Oigamos sus palabras después de dejar el carguero Batanga a la salida de Calabar: "Digamos que, bisoña aún, me desenvolvía, torpemente, como una damisela cualquiera, como me llamó entre risas, una mujer hermosa, alta, negra, a la que llamaban Mrs. S., que observaba burlona mi torpeza. Era simpática, reía luminosamente y viajaba desde Opobo, donde residía, para vender en Lagos los pollos que criaba. También vendía en Opobo cosas que compraba o que cambiaba en Lagos. Pero bueno, eso no tenía la menor importancia; lo más interesante era para mí en aquel momento, era la destreza con la que se movía por el lodazal sin dar un traspié, sin que las piernas, presos sus tobillos de una culebra o de una zona honda de barro, se le resistieran. Y llevando sobre la cabeza un cuenco cargado... Mrs. S., no había ni que decirlo, no se podía permitir el lujo de andar con su cuenco vacío, ni al llegar a Lagos ni al partir de él. Pero el peso no parecía afectarla en absoluto. Conocía a todo el mundo, hablaba con todos los marineros, remeros, o simples arrastradores de botes, pero nadie sabía qué llevaba en su cuenco, salvo que jamás volvía a Opobo de vacío".
En las zonas bañadas por los ríos, un entramado de canales y manglares comunican ríos y afluentes facilitando de esta forma a los nativos la circulación a través de territorios extensos; los manglares, según una gráfica descripción, son "como grandes brazos que se extendieran para ayudar a las gentes de la región aunque también puedan apresarlas" la vida bulle en ellos, con la algarabía de los nativos que van canal arriba, o canal abajo, o por este afluente, o por aquel río, llevando a sus espaldas los productos de sus cosechas, para venderlas en los diferentes puntos de las rutas o para hacer el trueque más conveniente. Fuertes y poderosas raíces las del manglar; tan fuertes y tan poderosas como las gentes de estas tierras. Los ríos y los afluentes, caudalosos en algunos tramos, simples regatos en otros, anchos como mares aquí o estrechos pomo pasillos allá, profundos a veces y transitables otras, brillan siempre, con esa luminosidad del metal bruñido que les da la luz incomparable del África Occidental. Esa luminosidad hace que en las orillas parezca que somos testigos privilegiados de una visión sobrenatural; si, la soledad, el silencio, el rumor del agua, ofrecen al viajero la sensación de que de un momento a otro va a contemplar una aparición divina..., o espectral.

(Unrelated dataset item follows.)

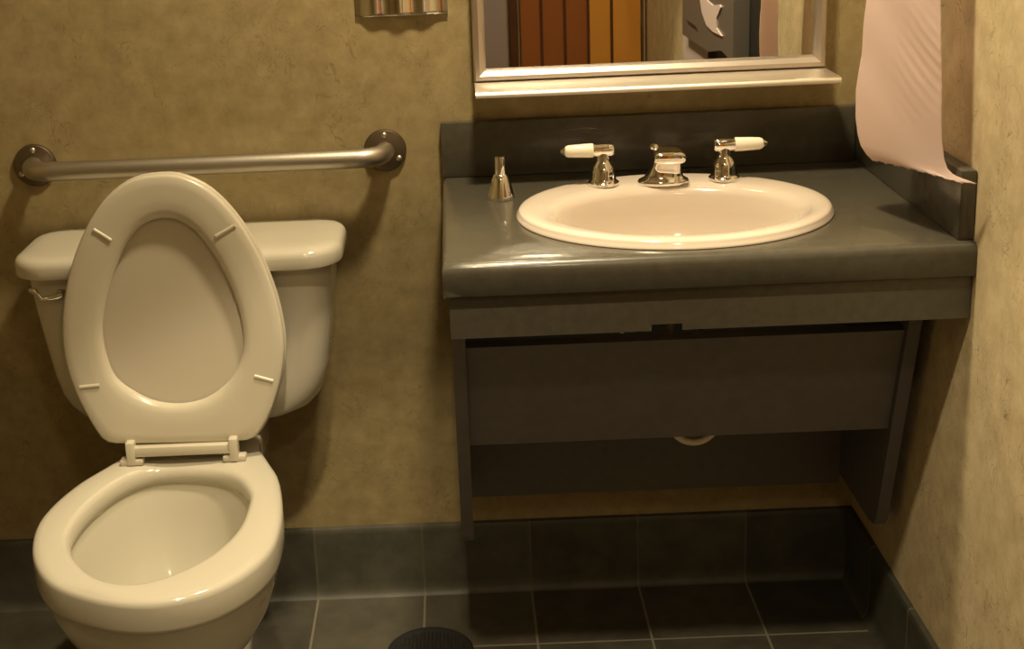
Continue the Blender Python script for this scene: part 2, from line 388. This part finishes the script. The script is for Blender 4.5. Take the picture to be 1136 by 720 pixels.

"La experiencia de remar en una pequeña canoa por uno de esos canales abiertos en el manglar de las orillas de los ríos caudalosos resulta, para quien guste del contacto más directo con la naturaleza, algo realmente inolvidable. Se lo recomiendo. Cabe observar no obstante algunas precauciones más allá del entusiasmo, pues no es una falacia que en las orillas, incluso bajo el manglar, habitan terribles cocodrilos; sí vas en canoa, los ves durmiendo en las orillas o nadando rápidos y silenciosos unos metros más allá de tu canoa; los ves bostezar al sol o asomar los ojos sobre la superficie, cuando un segundo antes nada hacía presagiar semejante aparición, que eso si se puede tener por toda una aparición... La impresión, ahora es distinta. Cuando los ves desde la cubierta de un barco de vapor parecen inofensivas criaturas dedicadas nada más que a dormitar plácidamente bajo el sol de África; más, desde una frágil canoa, que podrían volcar si así se les antojara, el asunto resulta un tanto sobrecogedor, sobre todo porque lo que va nadando unos metros más allá de donde tú remas no es un cocodrilo que duerme al sol sino una auténtica fiera de mandíbulas poderosas.. Y no te entran ganas de sacar tu libreta de apuntes y escribir algo al respecto, sino de escapar remando con todas tus fuerzas. Todo sigue siendo encantador; el paisaje, exquisito, increíble... Pero te vence el miedo, te puede el instinto de conservación sobre las más elevadas consideraciones artísticas".